In the face of that, you feel helpless. Powerless. What is it that you could do? In the Syrian civil war, that feeling of utter desperation led thousands of individuals to go fight. But Gaza is different — nobody goes to Gaza to fight there. It was actually very impressive to see so little violence outside of Palestine throughout that time, because the desperation was so immense and the complicity of Western powers so blatantly clear.
You have the violence on one hand, and then the gaslighting at the collective level on the other. When you see the violence and say, “Are you guys not seeing it?” — the answer is literally, “It’s not that bad, and they’re mostly terrorists anyway.” That completely distorts your sense of reality. And when you formulate criticism against the State of Israel, it’s dismissed as antisemitism. That is collective gaslighting. It produces a collective sense of powerlessness.
Whatever you do is going to be a drop in the ocean. You can never achieve a sense of justice or fairness in human terms. And so you have to let go of them. If you’re being decimated, exposed to immense violence, what else do you have other than God to turn to? That’s how powerlessness can become a gateway to the divine.
This is in no way an attempt to excuse the violence. It’s just another way of looking at it — perhaps finding some solace, knowing that in human terms, “God has a reason for everything happening.” But there’s also the risk of spiritual bypassing, the idea that if nothing matters, we can just ignore the violence and suffering.

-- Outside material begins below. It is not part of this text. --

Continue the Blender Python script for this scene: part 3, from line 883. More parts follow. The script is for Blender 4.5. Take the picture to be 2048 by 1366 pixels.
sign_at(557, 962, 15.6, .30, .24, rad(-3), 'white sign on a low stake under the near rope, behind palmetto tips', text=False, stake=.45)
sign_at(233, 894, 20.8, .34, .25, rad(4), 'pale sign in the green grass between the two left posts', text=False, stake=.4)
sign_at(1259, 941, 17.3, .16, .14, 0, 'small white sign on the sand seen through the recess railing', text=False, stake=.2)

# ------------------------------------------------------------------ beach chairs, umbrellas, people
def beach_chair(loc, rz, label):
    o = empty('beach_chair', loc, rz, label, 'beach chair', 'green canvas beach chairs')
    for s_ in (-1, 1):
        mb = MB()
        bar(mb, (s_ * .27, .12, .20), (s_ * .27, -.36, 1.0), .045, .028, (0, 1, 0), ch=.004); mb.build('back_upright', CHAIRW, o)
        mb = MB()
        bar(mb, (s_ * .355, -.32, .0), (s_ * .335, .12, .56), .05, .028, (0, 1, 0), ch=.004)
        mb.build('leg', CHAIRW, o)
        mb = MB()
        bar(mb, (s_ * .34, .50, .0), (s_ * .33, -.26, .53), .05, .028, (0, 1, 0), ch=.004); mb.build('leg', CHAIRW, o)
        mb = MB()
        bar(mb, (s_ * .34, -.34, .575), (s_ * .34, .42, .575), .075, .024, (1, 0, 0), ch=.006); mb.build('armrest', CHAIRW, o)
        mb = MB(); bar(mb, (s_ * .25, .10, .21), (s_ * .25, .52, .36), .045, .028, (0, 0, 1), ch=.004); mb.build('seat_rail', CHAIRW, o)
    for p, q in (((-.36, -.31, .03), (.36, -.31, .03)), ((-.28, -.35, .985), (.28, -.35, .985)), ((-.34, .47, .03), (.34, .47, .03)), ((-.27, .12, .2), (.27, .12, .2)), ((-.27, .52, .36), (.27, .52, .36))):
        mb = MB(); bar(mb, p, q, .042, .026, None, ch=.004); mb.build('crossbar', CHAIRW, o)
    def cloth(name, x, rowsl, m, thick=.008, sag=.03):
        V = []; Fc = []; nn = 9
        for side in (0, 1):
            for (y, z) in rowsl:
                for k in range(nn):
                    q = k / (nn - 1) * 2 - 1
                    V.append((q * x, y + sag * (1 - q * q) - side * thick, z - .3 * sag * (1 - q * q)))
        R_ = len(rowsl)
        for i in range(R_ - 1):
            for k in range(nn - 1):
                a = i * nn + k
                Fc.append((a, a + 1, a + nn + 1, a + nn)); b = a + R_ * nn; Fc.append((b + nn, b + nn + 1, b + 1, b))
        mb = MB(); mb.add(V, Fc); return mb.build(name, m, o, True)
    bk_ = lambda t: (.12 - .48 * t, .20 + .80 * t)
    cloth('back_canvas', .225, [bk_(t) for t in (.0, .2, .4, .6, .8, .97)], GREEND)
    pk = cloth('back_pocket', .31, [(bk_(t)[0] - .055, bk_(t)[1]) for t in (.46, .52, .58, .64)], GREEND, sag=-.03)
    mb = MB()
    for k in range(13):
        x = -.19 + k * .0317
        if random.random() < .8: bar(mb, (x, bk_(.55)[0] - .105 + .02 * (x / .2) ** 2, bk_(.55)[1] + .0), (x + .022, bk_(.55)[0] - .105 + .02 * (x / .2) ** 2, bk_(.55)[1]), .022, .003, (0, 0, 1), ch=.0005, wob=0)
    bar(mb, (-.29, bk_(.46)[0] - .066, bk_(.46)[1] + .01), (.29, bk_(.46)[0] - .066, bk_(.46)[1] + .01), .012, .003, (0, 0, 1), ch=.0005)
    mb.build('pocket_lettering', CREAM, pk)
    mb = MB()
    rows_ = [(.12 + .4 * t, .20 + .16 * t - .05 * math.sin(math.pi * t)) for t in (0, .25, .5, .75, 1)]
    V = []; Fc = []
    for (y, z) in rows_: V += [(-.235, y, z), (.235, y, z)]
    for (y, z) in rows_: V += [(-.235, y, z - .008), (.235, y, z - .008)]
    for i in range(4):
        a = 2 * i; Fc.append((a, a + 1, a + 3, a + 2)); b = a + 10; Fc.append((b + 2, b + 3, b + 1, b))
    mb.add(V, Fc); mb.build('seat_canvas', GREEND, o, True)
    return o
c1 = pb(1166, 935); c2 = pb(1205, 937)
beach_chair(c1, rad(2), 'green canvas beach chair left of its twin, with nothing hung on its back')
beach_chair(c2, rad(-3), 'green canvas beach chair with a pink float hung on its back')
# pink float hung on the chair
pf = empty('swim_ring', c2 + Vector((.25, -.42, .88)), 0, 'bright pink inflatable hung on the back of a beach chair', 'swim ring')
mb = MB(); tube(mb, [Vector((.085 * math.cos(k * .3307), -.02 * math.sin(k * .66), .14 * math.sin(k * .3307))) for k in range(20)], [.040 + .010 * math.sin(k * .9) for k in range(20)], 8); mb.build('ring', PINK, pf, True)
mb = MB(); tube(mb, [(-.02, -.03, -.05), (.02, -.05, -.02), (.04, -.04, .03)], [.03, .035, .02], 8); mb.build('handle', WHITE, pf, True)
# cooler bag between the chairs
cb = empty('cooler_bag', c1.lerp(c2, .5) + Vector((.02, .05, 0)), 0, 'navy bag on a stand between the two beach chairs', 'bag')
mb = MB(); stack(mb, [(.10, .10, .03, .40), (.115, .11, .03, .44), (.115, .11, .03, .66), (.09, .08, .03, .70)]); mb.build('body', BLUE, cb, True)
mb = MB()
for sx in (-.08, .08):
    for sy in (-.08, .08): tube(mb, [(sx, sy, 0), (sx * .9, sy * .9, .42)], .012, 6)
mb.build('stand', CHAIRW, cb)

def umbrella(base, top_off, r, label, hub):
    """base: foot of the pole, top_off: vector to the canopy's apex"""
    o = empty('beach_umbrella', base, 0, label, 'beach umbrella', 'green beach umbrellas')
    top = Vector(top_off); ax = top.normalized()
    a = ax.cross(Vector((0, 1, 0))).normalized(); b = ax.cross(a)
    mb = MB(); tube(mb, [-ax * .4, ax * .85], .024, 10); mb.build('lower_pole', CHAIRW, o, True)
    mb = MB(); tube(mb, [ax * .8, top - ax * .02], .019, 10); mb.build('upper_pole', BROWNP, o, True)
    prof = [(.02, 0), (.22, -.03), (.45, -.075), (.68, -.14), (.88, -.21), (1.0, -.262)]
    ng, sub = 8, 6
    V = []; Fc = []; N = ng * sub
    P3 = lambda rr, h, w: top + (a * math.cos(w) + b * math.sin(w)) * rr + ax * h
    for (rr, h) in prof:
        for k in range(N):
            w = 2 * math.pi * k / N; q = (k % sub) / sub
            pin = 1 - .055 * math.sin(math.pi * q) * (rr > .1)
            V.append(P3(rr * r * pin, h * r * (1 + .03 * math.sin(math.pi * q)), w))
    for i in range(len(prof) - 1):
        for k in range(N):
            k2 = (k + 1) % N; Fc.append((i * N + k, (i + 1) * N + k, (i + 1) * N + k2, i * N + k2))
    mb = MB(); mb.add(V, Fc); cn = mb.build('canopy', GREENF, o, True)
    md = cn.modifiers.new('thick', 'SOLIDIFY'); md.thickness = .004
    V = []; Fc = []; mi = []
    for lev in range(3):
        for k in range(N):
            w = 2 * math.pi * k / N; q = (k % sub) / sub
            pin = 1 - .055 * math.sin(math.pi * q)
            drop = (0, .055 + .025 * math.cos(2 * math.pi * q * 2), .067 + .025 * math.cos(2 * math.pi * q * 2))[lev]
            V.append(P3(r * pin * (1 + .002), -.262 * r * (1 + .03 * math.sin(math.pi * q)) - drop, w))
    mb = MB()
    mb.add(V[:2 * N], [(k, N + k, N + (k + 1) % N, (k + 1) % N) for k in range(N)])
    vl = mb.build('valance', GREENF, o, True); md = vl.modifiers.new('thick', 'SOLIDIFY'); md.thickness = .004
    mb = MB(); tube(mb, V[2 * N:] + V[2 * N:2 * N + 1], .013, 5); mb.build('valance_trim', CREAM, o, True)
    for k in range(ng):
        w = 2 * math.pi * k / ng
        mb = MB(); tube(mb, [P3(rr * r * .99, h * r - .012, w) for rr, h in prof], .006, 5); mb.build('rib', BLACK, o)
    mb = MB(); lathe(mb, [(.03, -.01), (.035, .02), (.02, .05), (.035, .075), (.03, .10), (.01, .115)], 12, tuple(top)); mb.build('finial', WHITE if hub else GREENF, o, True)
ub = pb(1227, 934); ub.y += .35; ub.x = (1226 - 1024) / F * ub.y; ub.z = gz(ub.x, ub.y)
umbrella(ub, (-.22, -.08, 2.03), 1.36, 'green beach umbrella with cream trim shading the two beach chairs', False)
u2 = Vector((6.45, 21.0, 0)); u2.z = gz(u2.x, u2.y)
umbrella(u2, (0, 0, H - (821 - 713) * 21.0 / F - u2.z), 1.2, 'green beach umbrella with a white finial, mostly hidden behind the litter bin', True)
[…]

But if we go back to the zero, to the singularity, then what we know is not only that nothing matters — but everything matters at the same time. If we look at extreme violence from the point of zero gravity, on one hand we know it is all fine in a way, it all has its reason. But at the same time, from that point of infinite mercy, we can hold the entire suffering.
It feels like a better place to be looking at the violence. From that space where you absorb it all, where the heart or the divine can swallow it all and everything collapses into it, you can go out there without identifying with the shapes and forms, even the violence, even the concepts of justice or fairness. If you go from a point of infinite mercy and infinite love, you will find a different sort of strength to engage with the world and its suffering. It should in no way lead you to dismiss the suffering. But at the same time, you know it’s all fine already. Because there’s no past, no future. Everything collapses into the zero, the nothingness.
But we’re still on a human planet. We deal with each other, with violence, with conflict. The only thing we can do as humans is to say that we know deep inside that what most resonates with our essence is being kind, being gentle. Violence is always an expression of the ego. Pain and hurt are always expressions of the ego. We can look at them as such — also with mercy, also seeing them as expressions of the divine — but not identifying with them, not getting lost in them. Because getting lost in the shapes and forms is infinite suffering, and there will never be a sense of justice and fairness in human terms that you will be able to achieve.
That was a tougher episode. It helps me think through these very heavy topics that I have been working on, and I am very excited to keep working on them from this new perspective. Sending you a lot of love — abundant, infinite love and peace. Be gentle, be kind. That’s all we can do on this planet. Peace out.